Decimal expansion of $\frac{1}{p}$: what is its period?

Question

Consider the decimal expansion of $\frac{1}{p}$ (where $p$ is an odd prime).

Let $F(p)$ be the period of this decimal expansion.

For instance, $F(3) = 1$ (as $\frac{1}{3} = 0.3333$, which has period $1$)

$F(7) = 6$

$F(11) = 2$

$F(13) = 6$

Now consider the function $G(x)$, defined as the number of different primes for which $F(p)=x$.

For instance, $G(1) = 1$. (There is only one prime $(3)$ which results in a decimal expansion of period $1$.)

$G(2) = 1$. (There also seems to be only one prime $(11)$ which results in an expansion of period $2$.)

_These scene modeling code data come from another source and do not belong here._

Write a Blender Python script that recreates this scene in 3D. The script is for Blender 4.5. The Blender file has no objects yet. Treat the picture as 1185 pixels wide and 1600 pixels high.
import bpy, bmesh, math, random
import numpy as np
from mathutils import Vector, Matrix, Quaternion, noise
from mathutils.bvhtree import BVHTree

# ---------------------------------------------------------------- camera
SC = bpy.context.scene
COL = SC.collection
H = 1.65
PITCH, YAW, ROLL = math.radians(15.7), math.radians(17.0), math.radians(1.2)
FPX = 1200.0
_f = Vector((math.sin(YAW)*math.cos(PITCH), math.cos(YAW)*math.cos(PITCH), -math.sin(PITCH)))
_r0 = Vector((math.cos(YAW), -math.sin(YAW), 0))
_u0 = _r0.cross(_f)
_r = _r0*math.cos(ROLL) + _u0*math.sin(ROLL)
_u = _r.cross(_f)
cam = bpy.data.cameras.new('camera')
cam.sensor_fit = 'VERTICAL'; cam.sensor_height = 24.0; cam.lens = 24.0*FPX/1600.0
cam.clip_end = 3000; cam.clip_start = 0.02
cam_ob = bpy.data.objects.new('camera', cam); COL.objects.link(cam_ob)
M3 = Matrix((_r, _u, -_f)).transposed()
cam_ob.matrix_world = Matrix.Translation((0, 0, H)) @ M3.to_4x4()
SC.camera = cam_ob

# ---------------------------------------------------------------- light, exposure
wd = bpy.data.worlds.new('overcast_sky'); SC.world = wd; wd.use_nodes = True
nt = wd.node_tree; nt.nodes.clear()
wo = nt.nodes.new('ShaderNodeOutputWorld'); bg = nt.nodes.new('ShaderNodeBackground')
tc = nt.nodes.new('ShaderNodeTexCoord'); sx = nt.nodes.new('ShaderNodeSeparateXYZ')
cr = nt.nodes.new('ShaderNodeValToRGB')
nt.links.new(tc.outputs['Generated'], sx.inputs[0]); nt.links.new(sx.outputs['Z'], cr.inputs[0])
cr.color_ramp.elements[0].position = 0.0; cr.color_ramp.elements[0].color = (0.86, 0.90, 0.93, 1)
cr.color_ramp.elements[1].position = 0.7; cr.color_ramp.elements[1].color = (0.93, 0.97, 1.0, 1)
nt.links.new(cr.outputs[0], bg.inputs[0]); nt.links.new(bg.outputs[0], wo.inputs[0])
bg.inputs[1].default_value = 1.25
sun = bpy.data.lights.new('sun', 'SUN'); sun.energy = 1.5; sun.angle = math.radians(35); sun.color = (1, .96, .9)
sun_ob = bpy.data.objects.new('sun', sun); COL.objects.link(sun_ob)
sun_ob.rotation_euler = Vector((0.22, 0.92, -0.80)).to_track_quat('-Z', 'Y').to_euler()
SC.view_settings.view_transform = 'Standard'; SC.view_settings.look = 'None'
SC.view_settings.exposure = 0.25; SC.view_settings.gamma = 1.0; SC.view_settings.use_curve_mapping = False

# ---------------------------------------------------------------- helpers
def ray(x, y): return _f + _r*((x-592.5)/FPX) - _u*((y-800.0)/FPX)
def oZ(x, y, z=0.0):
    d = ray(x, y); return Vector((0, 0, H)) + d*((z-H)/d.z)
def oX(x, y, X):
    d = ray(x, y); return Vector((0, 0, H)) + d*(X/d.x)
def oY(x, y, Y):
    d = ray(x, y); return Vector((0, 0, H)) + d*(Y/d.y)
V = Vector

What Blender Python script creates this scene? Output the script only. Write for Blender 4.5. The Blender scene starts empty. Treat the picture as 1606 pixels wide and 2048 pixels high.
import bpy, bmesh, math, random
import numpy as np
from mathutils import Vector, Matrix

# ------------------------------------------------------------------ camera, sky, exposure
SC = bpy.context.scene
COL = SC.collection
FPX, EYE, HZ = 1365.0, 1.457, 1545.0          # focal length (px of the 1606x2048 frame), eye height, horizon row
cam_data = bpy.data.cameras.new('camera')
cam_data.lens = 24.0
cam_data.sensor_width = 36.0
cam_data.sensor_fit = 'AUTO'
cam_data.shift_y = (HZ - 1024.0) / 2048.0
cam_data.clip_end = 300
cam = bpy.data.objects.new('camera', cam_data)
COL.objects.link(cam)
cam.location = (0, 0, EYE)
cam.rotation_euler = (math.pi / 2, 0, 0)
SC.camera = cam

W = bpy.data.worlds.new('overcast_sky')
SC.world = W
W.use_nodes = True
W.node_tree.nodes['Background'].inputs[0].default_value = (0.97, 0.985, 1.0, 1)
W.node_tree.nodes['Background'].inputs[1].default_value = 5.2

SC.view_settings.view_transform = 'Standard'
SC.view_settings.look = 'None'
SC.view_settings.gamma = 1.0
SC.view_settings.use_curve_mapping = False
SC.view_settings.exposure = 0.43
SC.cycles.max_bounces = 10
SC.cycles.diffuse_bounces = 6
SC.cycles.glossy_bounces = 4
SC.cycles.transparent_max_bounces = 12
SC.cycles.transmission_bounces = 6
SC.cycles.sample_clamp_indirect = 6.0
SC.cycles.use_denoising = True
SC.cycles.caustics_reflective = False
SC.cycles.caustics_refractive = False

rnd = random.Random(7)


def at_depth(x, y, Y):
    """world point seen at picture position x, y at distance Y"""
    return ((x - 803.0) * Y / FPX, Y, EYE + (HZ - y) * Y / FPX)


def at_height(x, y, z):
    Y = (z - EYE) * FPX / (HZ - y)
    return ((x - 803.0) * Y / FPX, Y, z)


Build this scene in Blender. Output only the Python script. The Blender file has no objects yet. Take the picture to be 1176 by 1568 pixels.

How does this function behave? Are there any values of $x$ for which $G(x) = 0$. (That is, is there a length of period that never occurs?)

Answer 1

For $p\ge 7$, you need the order of $10$ modulo $p$, the smallest number $u>0$ with $10^u\equiv 1\mod p$. Because of $10^{p-1}\equiv 1\mod p$, we have $u|p-1$. Then, $u$ is the length of the period in the decimal expansion of $\frac{1}{p}$.

To find the primes $p$ with a given length $L$, just factorize $10^L-1$. Then, for every prime $q$ dividing $L$ remove the prime factors of $10^{L/q}-1$. Then, the remaining primes will produce the desired length.

I am not sure, but there should always be at least one prime remaining. Maybe someone can approve this and show a proof , if it is the case.